08-07-2019, 04:32 AM
(07-31-2019, 10:26 AM)lot378 Wrote: These file systems are meant for scenarios where there is redundancy in the form of multiple drives.
Trying to apply ZFS or Btrfs to eMMC alone may be worse than not using either system - it could be all working fine one moment but corruption in the wrong place means total loss of everything and no way to fix it at all - in similar situations, other file systems could recover.
I can't speak about ZFS, but BTRFS is not only meant for redundancy. RAID1 and DUP are among the possibilities. But it's also about providing subvolumes, snapshots, CoW, compression, checksum on everything, etc.
All these valid features even on small devices (Jolla even used it for that exact puprose on their first smartphone).

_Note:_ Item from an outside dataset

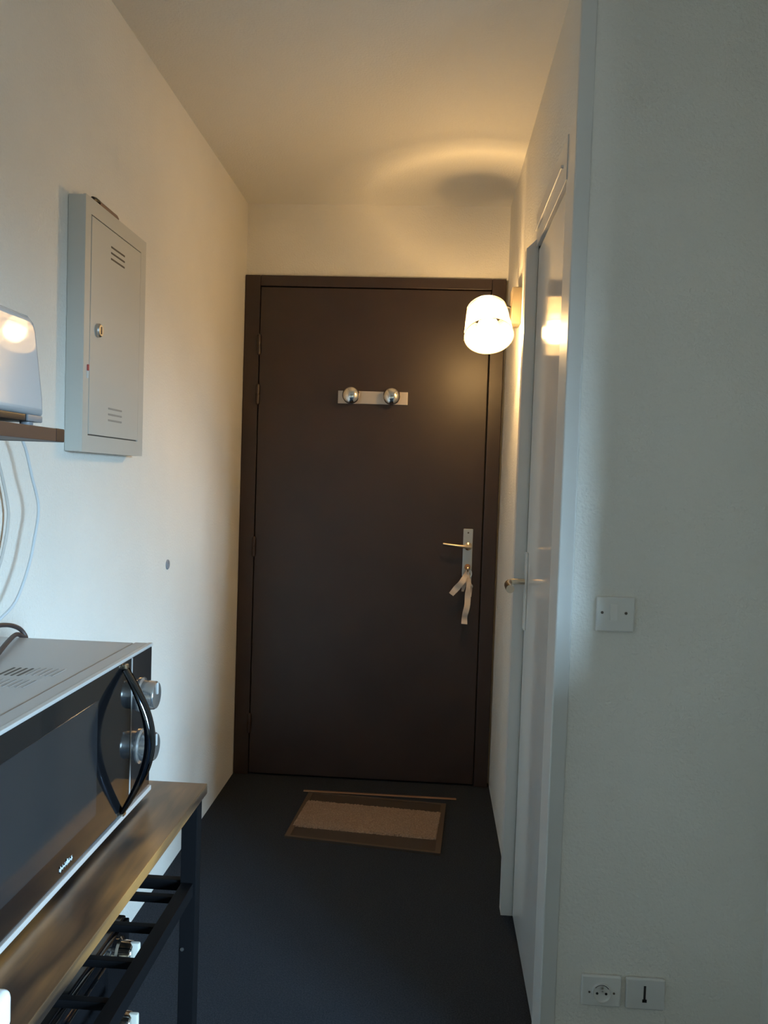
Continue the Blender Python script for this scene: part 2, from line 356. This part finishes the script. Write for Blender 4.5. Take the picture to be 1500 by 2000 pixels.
# chrome double coat hook on the door
ck = thing('coat_rack', 'chrome two knob coat rack screwed on the dark brown door', 'coat rack', (0.54, LY, 1.59))
box('back_plate', (0.398, LY-0.006, 1.564), (0.684, LY, 1.616), M_plateck, ck, 0.0012)
for x in (0.455, 0.620):
    cyl('knob', (x, LY-0.005, 1.595), (0, -1, 0), [(0.012, 0), (0.010, 0.012), (0.012, 0.020), (0.026, 0.026), (0.034, 0.034), (0.0355, 0.042), (0.033, 0.050), (0.024, 0.057), (0.012, 0.060), (0, 0.061)], M_chrome, ck, 36)

# ---------------------------------------------------------------- bathroom door (door_2)
d2 = struct('door_2', 'glossy grey bathroom door in the right corridor wall', (W, (DY0+DY1)/2, 0))
bm = bmesh.new()
prism(bm, [(W-0.033, 0), (W+0.03, 0), (W+0.03, 1.985), (W-0.033, 1.925)], 1, DY1, DY1+0.045)
obj('latch_jamb', bm, M_frame, d2)
bm = bmesh.new(); bx(bm, (W-0.003, YC+0.012, 0), (W+0.049, DY0, 2.03), 0.002); obj('hinge_jamb', bm, M_frame, d2, True)
bm = bmesh.new(); bx(bm, (W-0.006, DY0-0.015, DZ+0.006), (W+0.049, DY1+0.02, 2.03), 0.002); bx(bm, (W-0.012, DY0+0.03, 1.972), (W-0.004, DY1+0.0, 1.980), 0.002)
obj('door_header', bm, M_frame, d2, True)
box('shadow_gap', (W+0.012, DY0, 0.0), (W+0.049, DY1, DZ+0.006), M_gap, d2)
box('door_leaf', (W+0.0, DY0+0.004, 0.006), (W+0.035, DY1-0.006, DZ-0.004), M_gloss, d2, 0.003)
h2 = box('handle_plate', (W-0.006, DY1-0.052, 0.848), (W+0.0, DY1-0.016, 1.068), M_gloss, d2, 0.002)
bm = bmesh.new(); ly = DY1-0.034
tube(bm, smooth_path([(W-0.004, ly, 0.984), (W-0.030, ly, 0.984), (W-0.048, ly-0.006, 0.982), (W-0.056, ly-0.030, 0.979), (W-0.057, ly-0.065, 0.977), (W-0.055, ly-0.098, 0.974)], 7), lambda t: 0.0085+0.003*max(0, t-0.45)/0.55, 16)
obj('door_lever', bm, M_nickel, h2, True)

# ---------------------------------------------------------------- wall lamp
AX = Vector((-0.05, 0.575, 0.815)).normalized()      # from the wide lower opening up to the narrow top
LC = Vector((0.965, 2.72, 1.738))                    # centre of the lower opening
BULB = LC+AX*0.022
lamp = thing('wall_lamp', 'lit wall lamp with a tilted crumpled paper shade by the entrance door', 'lamp', (W, 2.84, 1.86))
box('wall_plate', (W-0.032, 2.79, 1.795), (W, 2.875, 1.918), M_plate, lamp, 0.004)
L = 0.122; RL, RU = 0.0815, 0.066
X_, Y_, _ = frame_of(AX)
bm = bmesh.new(); N, K = 72, 16; rows = []
for j in range(K+1):
    t = j/K; rr = RL+(RU-RL)*t; ring = []
    for k in range(N):
        a = 2*PI*k/N; v = Vector((math.cos(a)*3.2, math.sin(a)*3.2, t*3.5))
        dr = 0.0022*noise.noise(v*1.6)+0.0016*noise.noise(v*4.0)
        ring.append(LC+AX*(L*t)+(X_*math.cos(a)+Y_*math.sin(a))*(rr+dr))
    rows.append([bm.verts.new(p) for p in ring])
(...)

Thankfully, due to the way BTRFS has data laid out there is no such thing as a single wrong place that loses everything. I've been through some flash media corruption (including hiqh quality SD from reputable brand names - but you now, bad luck happens), and each time I've still been able to recover nearly everything (btrfs restore is your friend).
(07-31-2019, 07:41 AM)Arwen Wrote: @DrYak, do you have any experience with BTRFS Mirroring?
I've heard that in the past, if one mirror died, and you rebooted, that caused BTRFS to be un-mountable.
Kinda silly for RAID-1 behaviour, so I am assuming it was a bug and is being / has been fixed.
Saddly I don't have enough experience for a definitive answer. I do use RAID1 profile on multiple BTRFS installation (and its the default for metadata on multiple drive), but I haven't had an instance of dying drive on any of those instance.
On the other hand, official BTRFS documentation now considers RAID0 and RAID1 stable (as opposed to RAID5 and 6 which aren't yet), and thus I expect that RAID1 related corruption a thing of the past.